The NAS had dismissed the muffled sound heard on a Dallas police HQ tape of an open police radio call and believed to be the fourth shot as a random piece of static, recorded perhaps a minute after the killing.

The NAS had also dismissed as static the three Oswald shots, despite the fact that the House research had been able to tie them to the time of the shooting.

But, according to Dr Thomas, the NAS, in using a second recording as a timing reference, had mistakenly displaced the grassy knoll shot by a minute.

Using common recordings of cross-talk by a local police sergeant the alleged fourth shot, he says, is found to coincide exactly with the killing.

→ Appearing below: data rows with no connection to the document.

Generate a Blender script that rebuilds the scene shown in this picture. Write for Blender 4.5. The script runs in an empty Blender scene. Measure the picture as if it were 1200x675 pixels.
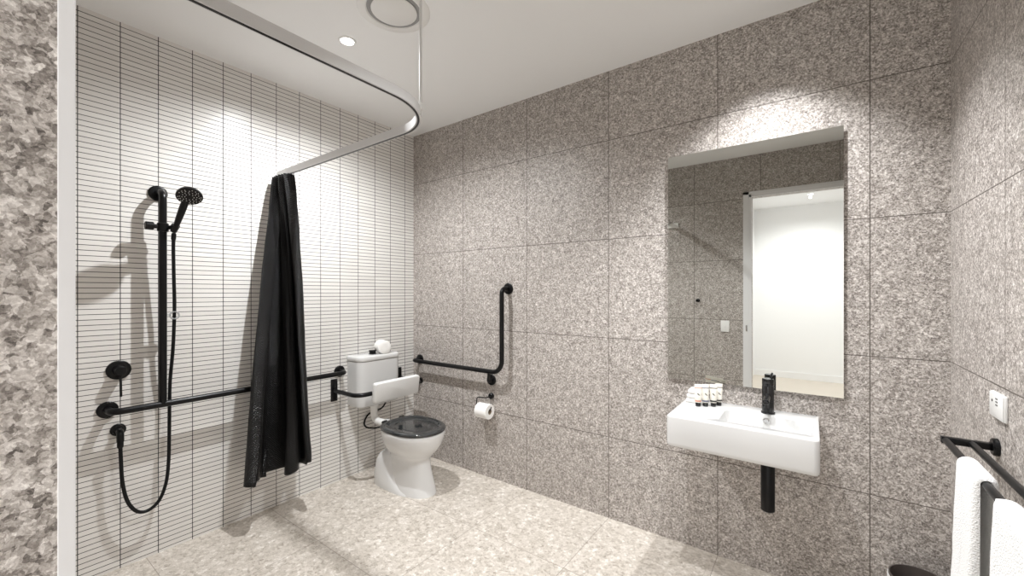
import bpy, bmesh, math, random
from mathutils import Vector, Matrix, noise
random.seed(4)
S = bpy.context.scene
COL = S.collection
PI = math.pi

# ------------------------------------------------------------------ room data
H = 2.712            # ceiling height
W = 3.222            # width along the basin wall
D = 2.302            # depth, basin wall to door wall
CAM = (2.7731, -2.3566, 1.3697)

# ------------------------------------------------------------------ node helpers
class NT:
    def __init__(s, name):
        s.m = bpy.data.materials.new(name); s.m.use_nodes = True
        s.t = s.m.node_tree; s.t.nodes.clear()
        s.out = s.t.nodes.new('ShaderNodeOutputMaterial')
        s.b = s.t.nodes.new('ShaderNodeBsdfPrincipled')
        s.t.links.new(s.b.outputs[0], s.out.inputs[0])
    def n(s, typ, **kw):
        x = s.t.nodes.new(typ)
        for k, v in kw.items(): setattr(x, k, v)
        return x
    def put(s, sock, v):
        if hasattr(v, 'is_linked') or isinstance(v, bpy.types.NodeSocket): s.t.links.new(v, sock)
        else: sock.default_value = v
    def math(s, op, a, b=0.0, c=None):
        x = s.n('ShaderNodeMath', operation=op)
        s.put(x.inputs[0], a); s.put(x.inputs[1], b)
        if c is not None: s.put(x.inputs[2], c)
        return x.outputs[0]
    def mix(s, f, a, b, blend='MIX'):
        x = s.n('ShaderNodeMix', data_type='RGBA', blend_type=blend)
        s.put(x.inputs[0], f); s.put(x.inputs[6], a); s.put(x.inputs[7], b)
        return x.outputs[2]
    def ramp(s, f, stops, interp='LINEAR'):
        x = s.n('ShaderNodeValToRGB'); x.color_ramp.interpolation = interp
        e = x.color_ramp.elements
        while len(e) < len(stops): e.new(0.5)
        for k, (p, c) in enumerate(stops):
            e[k].position = p; e[k].color = (*c, 1) if len(c) == 3 else c
        s.put(x.inputs[0], f); return x.outputs[0]
    def pos(s):
        g = s.n('ShaderNodeNewGeometry'); return g.outputs['Position']
    def sep(s, v):
        x = s.n('ShaderNodeSeparateXYZ'); s.put(x.inputs[0], v); return x.outputs
    def noise(s, v, scale, detail=2.0, rough=0.5):
        x = s.n('ShaderNodeTexNoise'); s.put(x.inputs['Vector'], v)
        x.inputs['Scale'].default_value = scale; x.inputs['Detail'].default_value = detail
        x.inputs['Roughness'].default_value = rough; return x.outputs
    def vor(s, v, scale, feature='F1', rnd=1.0):
        x = s.n('ShaderNodeTexVoronoi', feature=feature); s.put(x.inputs['Vector'], v)
        x.inputs['Scale'].default_value = scale; x.inputs['Randomness'].default_value = rnd
        return x.outputs
    def bump(s, h, strength, dist):
        x = s.n('ShaderNodeBump'); s.put(x.inputs['Height'], h)
        x.inputs['Strength'].default_value = strength; x.inputs['Distance'].default_value = dist
        s.t.links.new(x.outputs[0], s.b.inputs['Normal'])
    def joint(s, comp, o, sp, w):
        """1 inside a joint of width w, repeated every sp from o"""
        f = s.math('FRACT', s.math('ADD', s.math('DIVIDE', s.math('SUBTRACT', comp, o), sp), 100.5))
        d = s.math('ABSOLUTE', s.math('SUBTRACT', f, 0.5))
        return s.math('LESS_THAN', d, w / sp / 2)

def srgb(r, g, b):
    f = lambda c: (c/255/12.92 if c/255 <= 0.04045 else ((c/255+0.055)/1.055)**2.4)
    return (f(r), f(g), f(b))

def simple(name, col, rough=0.4, metal=0.0, spec=0.5, coat=0.0, bump=None):
    t = NT(name); b = t.b
    b.inputs['Base Color'].default_value = (*col, 1)
    b.inputs['Roughness'].default_value = rough
    b.inputs['Metallic'].default_value = metal
    b.inputs['Specular IOR Level'].default_value = spec
    b.inputs['Coat Weight'].default_value = coat
    p = t.pos()
    v = t.noise(p, 35, 3)[0]
    r = t.math('ADD', t.math('MULTIPLY', v, 0.10), rough - 0.05)
    t.put(b.inputs['Roughness'], r)
    if bump:
        t.bump(t.noise(p, bump[0], 4)[0], bump[1], bump[2])
    return t.m

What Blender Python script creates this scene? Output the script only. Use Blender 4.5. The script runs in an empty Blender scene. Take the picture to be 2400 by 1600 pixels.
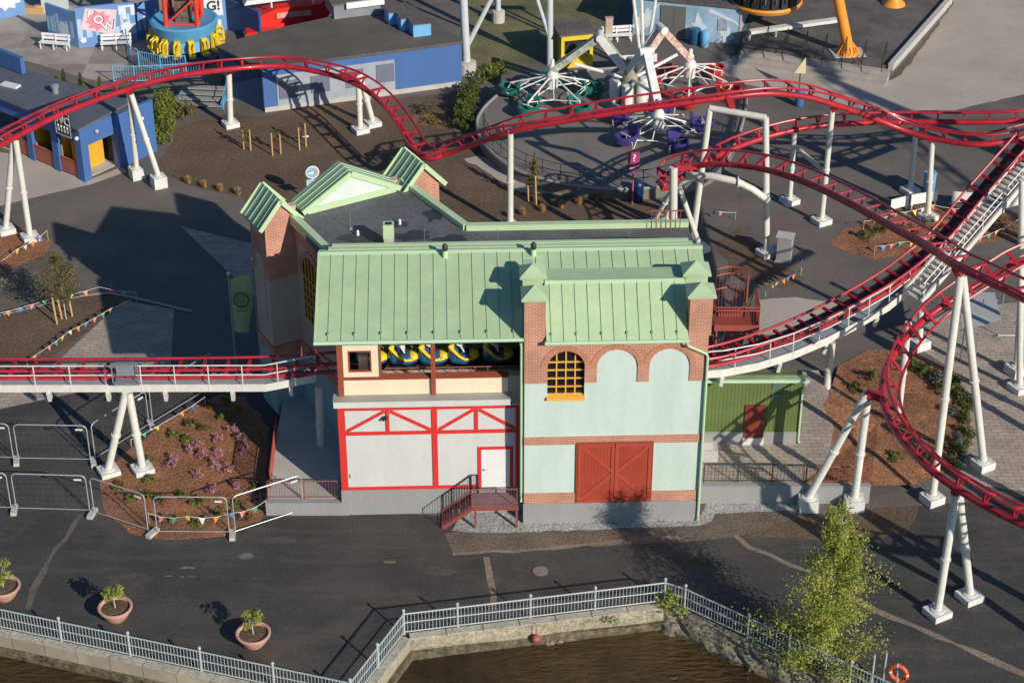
import bpy, bmesh, math, random
from mathutils import Vector, Matrix, Euler
random.seed(7)
S = bpy.context.scene
R = math.radians
# ---------------------------------------------------------------- camera, sky, sun, exposure
PITCH, FPX, CAMH = R(31.5), 4592.0, 53.0
cd = bpy.data.cameras.new('camera'); cam = bpy.data.objects.new('camera', cd)
S.collection.objects.link(cam); S.camera = cam
cam.location = (0, 0, CAMH); cam.rotation_euler = (R(90) - PITCH, 0, 0)
cd.sensor_width = 36; cd.lens = FPX / 2400 * 36; cd.clip_start = 1; cd.clip_end = 3000
SUN_EL, SUN_AZ = R(26.7), R(-50.6)            # azimuth measured from +X
w = bpy.data.worlds.new('World'); S.world = w; w.use_nodes = True
nt = w.node_tree; bg = nt.nodes['Background']
sky = nt.nodes.new('ShaderNodeTexSky'); sky.sky_type = 'NISHITA'; sky.sun_disc = False
sky.ozone_density = 4.0; sky.air_density = 1.2; sky.sun_elevation = SUN_EL; sky.sun_rotation = R(90) - SUN_AZ
tint = nt.nodes.new('ShaderNodeMix'); tint.data_type = 'RGBA'; tint.blend_type = 'MULTIPLY'; tint.inputs[0].default_value = 1; tint.inputs[7].default_value = (.72, 1.0, 1.22, 1)   # the clear, deep blue autumn sky
nt.links.new(sky.outputs[0], tint.inputs[6]); nt.links.new(tint.outputs[2], bg.inputs[0]); bg.inputs[1].default_value = 0.066
sd = bpy.data.lights.new('sun', 'SUN'); sun = bpy.data.objects.new('sun', sd); S.collection.objects.link(sun)
sd.energy = 4.8; sd.angle = R(0.5); sd.color = (1, .915, .79)
to_sun = Vector((math.cos(SUN_EL)*math.cos(SUN_AZ), math.cos(SUN_EL)*math.sin(SUN_AZ), math.sin(SUN_EL)))
sun.rotation_euler = to_sun.to_track_quat('Z', 'Y').to_euler(); sun.location = (30, -30, 60)
S.view_settings.view_transform = 'Standard'; S.view_settings.look = 'None'
S.view_settings.exposure = -0.08; S.view_settings.gamma = 1
S.cycles.max_bounces = 6; S.cycles.diffuse_bounces = 3; S.cycles.glossy_bounces = 3

# ---------------------------------------------------------------- surveying: photo point at a known height -> place on the site
_c, _s = math.cos(PITCH), math.sin(PITCH)
def g(x, y, z=0.0):
    x /= .98; y /= .98
    u = (x - 1200) / FPX; v = -(y - 800) / FPX
    dy, dz = _c + v*_s, -_s + v*_c
    t = (z - CAMH) / dz
    return Vector((u*t, dy*t, z))
def zat(Y, y):
    v = -(y/.98 - 800) / FPX
    return CAMH + Y/(_c + v*_s)*(-_s + v*_c)

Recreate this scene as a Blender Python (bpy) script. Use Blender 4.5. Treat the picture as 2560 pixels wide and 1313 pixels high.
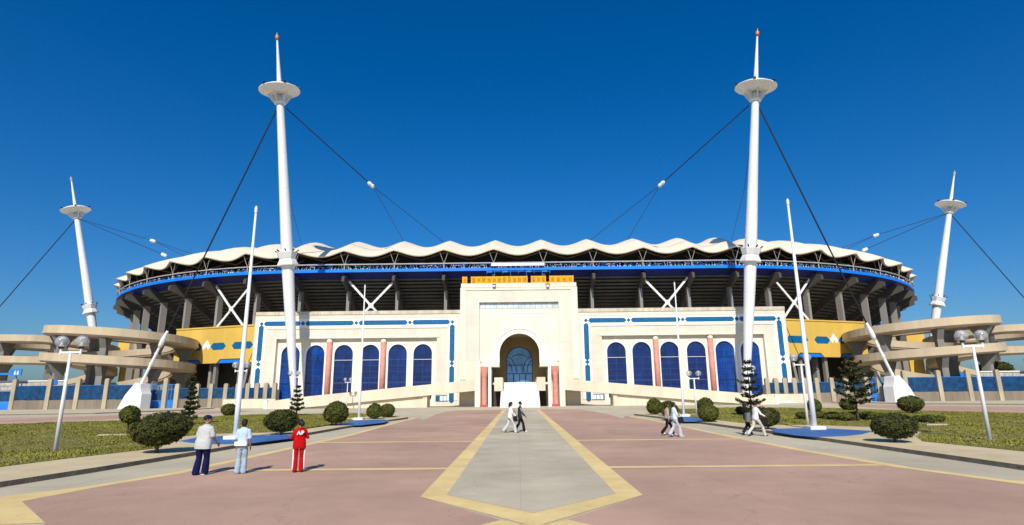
import bpy, bmesh, math, random
from mathutils import Vector, Matrix
import numpy as np
random.seed(7); rng = np.random.default_rng(7)
PI = math.pi; sin = math.sin; cos = math.cos; rad = math.radians
for o in list(bpy.data.objects): bpy.data.objects.remove(o)
scene = bpy.context.scene; col = scene.collection

# ------------------------------------------------------------------ camera
W, H, FPX = 2560., 1313., 1446.
PITCH = math.atan(324/FPX); ROLL = rad(0.55); YAW = rad(-0.5757); CAMH = 2.33
CAM = Vector((0, 0, CAMH))
F_ = Vector((sin(YAW)*cos(PITCH), cos(YAW)*cos(PITCH), sin(PITCH)))
R0 = F_.cross(Vector((0, 0, 1))).normalized(); U0 = R0.cross(F_)
R_ = R0*cos(ROLL) - U0*sin(ROLL); U_ = U0*cos(ROLL) + R0*sin(ROLL)
cd = bpy.data.cameras.new('camera'); cam = bpy.data.objects.new('camera', cd); col.objects.link(cam)
M = Matrix((R_, U_, -F_)).transposed().to_4x4(); M.translation = CAM; cam.matrix_world = M
cd.sensor_width = 36; cd.lens = 36*FPX/W; cd.clip_end = 5000; cd.clip_start = .1
scene.camera = cam
# a measured picture point turned into a real place: on the plane Y=const, or on the ground z=const
def ray(x, y): return F_ + R_*((x-1280)/FPX) - U_*((y-656.5)/FPX)
def at(x, y, Y): r = ray(x, y); return CAM + r*(Y/r.y)
def gnd(x, y, z=0.): r = ray(x, y); return CAM + r*((z-CAMH)/r.z)
def X_(x, y, Y): return at(x, y, Y).x
def Z_(x, y, Y): return at(x, y, Y).z

# ------------------------------------------------------------------ light
SUN_EL, SUN_AZ = rad(39.5), rad(4.5)          # light travels towards +Y, slightly +X
w = bpy.data.worlds.new('World'); scene.world = w; w.use_nodes = True
nt = w.node_tree; nt.nodes.clear()
sky = nt.nodes.new('ShaderNodeTexSky'); sky.sky_type = 'NISHITA'; sky.sun_disc = False
sky.sun_elevation = SUN_EL; sky.sun_rotation = PI + SUN_AZ
sky.air_density = 1.15; sky.dust_density = 1.1; sky.ozone_density = 3.0; sky.altitude = 0
hs = nt.nodes.new('ShaderNodeHueSaturation'); hs.inputs['Saturation'].default_value = 1.2; hs.inputs['Value'].default_value = 1.0
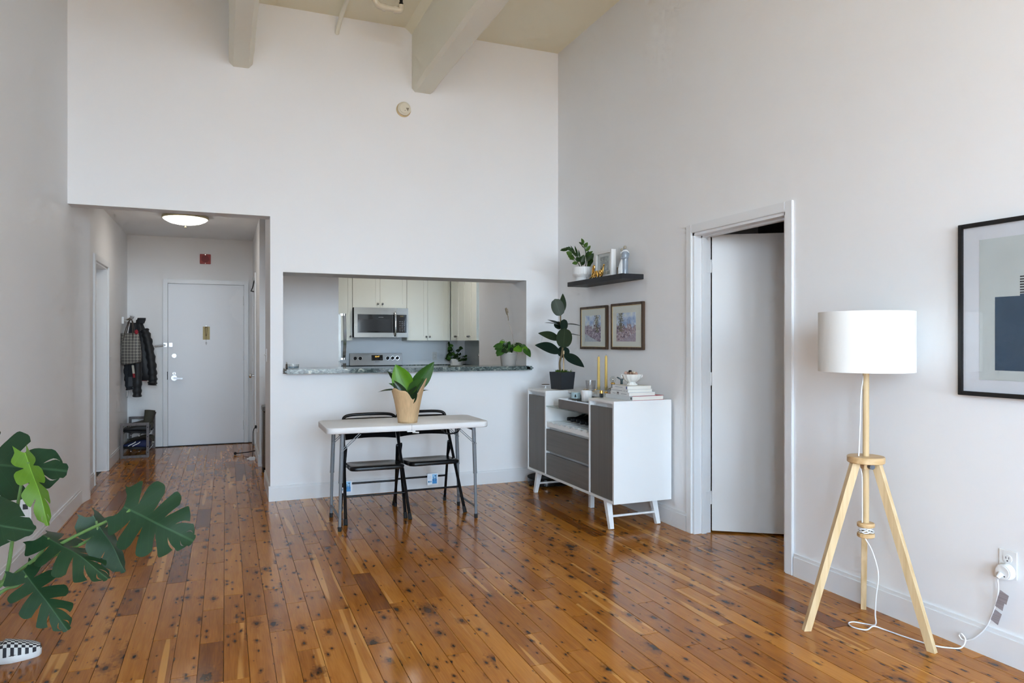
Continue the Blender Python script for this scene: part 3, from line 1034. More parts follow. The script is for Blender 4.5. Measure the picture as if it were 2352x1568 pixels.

In its investigations, now substantially validated, the House researchers were able to place a gunman behind a picket fence on the knoll above, in front of and to the right of the presidential limousine, by a careful testing of the echo patterns produced by the shot.

Mr G. Robert Blakey, former chief counsel to the House Assassinations Committee, has always been concerned by the NAS study because they had dismissed all four shots as just random noise despite the fact that three of them coincided exactly with evidence from film of the assassination.

He told the Washington Post that he welcomed the Thomas re-examination of the evidence. "This is an honest, careful examination of everything we did with all the appropriate statistical checks," he said.

"It shows that we made mistakes, too, but minor mistakes. The main thing is that when push comes to shove, he increased the degree of certainty that the shot from the grassy knoll was real, not static. We thought there was a 95 per cent chance. He puts it at 96.3 per cent. Either way that's `beyond a reasonable doubt'."